Almost from its inception, the company was profitable and growing. In an era when computer shipments at giant "mainframe" companies such as IBM were often measured in the single or double digits, DEC engineers produced handy and affordable machines with unit sales measured at first in the hundreds, then the thousands and eventually the hundreds of thousands. In short, Digital was a star as both a business and as a technical innovator, building successes in large part on its pioneering effort to commercialize the academic mode of inquiry, research and development that Olsen had learned as a graduate student at MIT.

DEC's reputation and fortune rose in tandem until the mid-1980s when the industry it had helped create suddenly bounded off in new directions-the personal computer, in particular. Digital's response to these new challenges was typically Digital-with lots of creativity and lots of new products and, alas, a complete lack of focus or sense of urgency.

Under a cloud, Olsen departed in 1992. The company struggled to regain momentum for a few more years and finally, in 1998 succumbed to the seductions of PC-giant, Compaq. Today, what's left of Digital is merged deep within California-based Hewlett-Packard, which acquired Compaq in 2002. To be sure, a fair number of the old Digital buildings-now sporting HP signs-still dot the landscape of Massachusetts and New Hampshire, but only a fraction of the former employees remain and the magic is gone.

DEC is Dead: Long Live DEC offers an objective analysis of how this once-tiny company grew to employ more than 125,000 people in a few decades, how it created its legendary products, how it spread management across the business world and how it ultimately failed. (Disclaimer: I worked as a consultant at Digital in its last years of its independent existence.)

Edgar H. Schein, the principal author of DEC is Dead, is an emeritus management professor at MIT's Sloan School and founding editor of Reflections, the journal of the Society for Organizational Learning.

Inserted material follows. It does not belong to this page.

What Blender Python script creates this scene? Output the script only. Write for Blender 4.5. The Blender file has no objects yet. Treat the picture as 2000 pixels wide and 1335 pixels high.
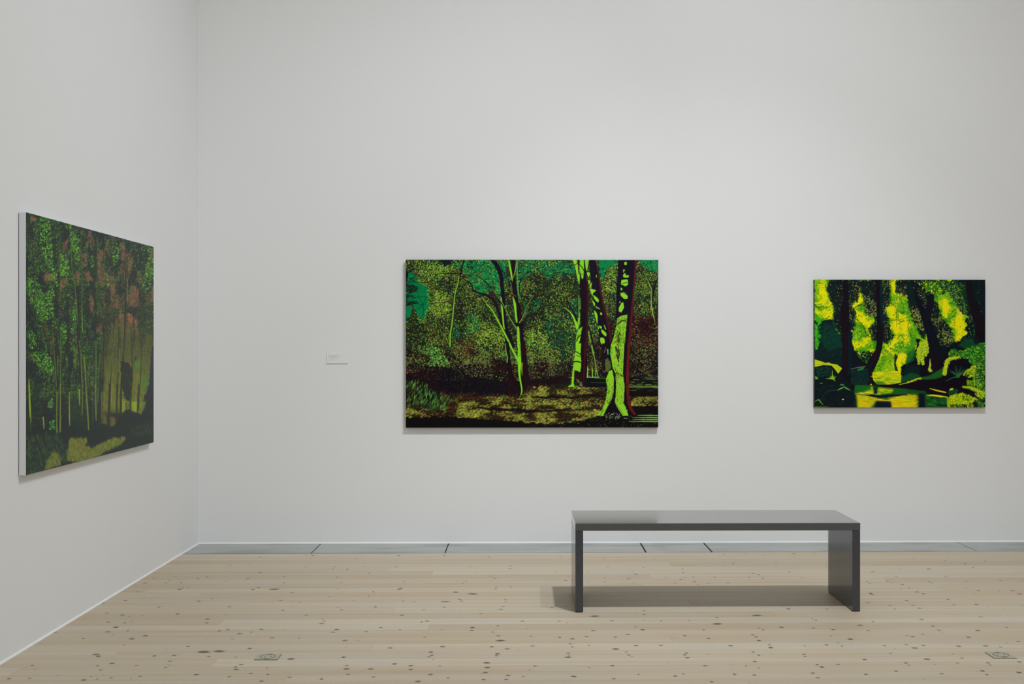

He consulted for DEC from 1966 to 1992. Fellow authors Peter S. DeLisis and Paul J. Kampas are both consultants with academic connections, the former at Santa Clara University and the latter at Boston College, while Michael M. Sonduck heads a management consulting firm.

DEC is Dead: Long Live DEC will be of interest to students of management, students of business history and academics since the story revolves primarily around the creation of a modern, research-based corporation inspired by the research university. DEC, for example, largely eschewed a hierarchical structure: typical business functions were submerged in a larger culture where employees were more or less collegial co-equals.

Unlike most businesses, say the authors, DEC did not function by command but by consensus among individuals and between groups, and consensus among managers. Even the ultimate consumers of the company's products were often part of a consensus-reaching process. Olsen often acted as an observer as much as a manager, occasionally playing the Socratic goad to his immediate reports-indirectly pushing them to resolve key points under discussion.

In good times, particularly as Digital was pioneering wholly new ways of designing, manufacturing, selling and supporting computers, this time-consuming and rigorous process of arguing out and negotiating every detail yielded good results. Where there was no clear roadmap to the future, this tentative, lurching and always fact-based process proved itself valuable. The company's products were widely admired, customers were fiercely loyal, and DEC employees became a kind of sub-cult within the larger fabric of business. They came to think differently from others and came to see no reason to ever change.

In particular, though, says Schein, if one were to make an analogy to the inherent characteristics of a living thing, Digital lacked "the money gene"-money was always a byproduct of doing things well, not the primary focus of the organization. Thus, when competition grew red-hot across the spectrum in the 1980s and 1990s, Digital simply couldn't adapt.